In their paper, “Neutrinos from Primordial Black Holes in Theories with Extra Dimensions,” published in Physical Review D, Anchordoqui and coauthors Francis Halzen (IceCube Neutrino Observatory) and Dieter Lüst (Max Planck Institute) suggest that tiny, ancient black holes—formed just after the Big Bang—could be the source of both dark matter and the mysterious 2023 neutrino.
Neutrinos are nearly invisible subatomic particles that rarely interact with matter. The "fifth dimension" in the team’s theory refers to a hidden direction in space—beyond length, width, and depth—about one micron thick (a human hair is roughly 70 microns wide). This extra dimension was previously proposed by physicists Miguel Montero, Cumrun Vafa, and Irene Valenzuela.
Unlike the massive black holes formed from collapsing stars, these “primordial” black holes would be less than a micron wide and small enough to extend into the extra dimension. They could have survived billions of years by slowly evaporating and releasing low-energy particles, including “sterile” neutrinos that slip undetected into the extra dimension.

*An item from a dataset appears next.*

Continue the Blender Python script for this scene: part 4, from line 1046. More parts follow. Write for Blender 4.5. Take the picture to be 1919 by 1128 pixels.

As these black holes contract and heat up near the end of their life, sterile neutrinos may transform into “active” neutrinos—energetic enough to be detected on Earth. This process could explain the rare, high-energy neutrino event observed in 2023.
Anchordoqui describes the theory as a “single key that might unlock several doors,” linking dark matter, extra dimensions, and quantum gravity. Importantly, the theory is testable: future neutrino detections could support or challenge the idea.
A new detector project, scheduled to launch by high-altitude balloon in 2027 and involving Lehman graduate student Karem Peñaló Castillo, will help gather more data to explore these possibilities.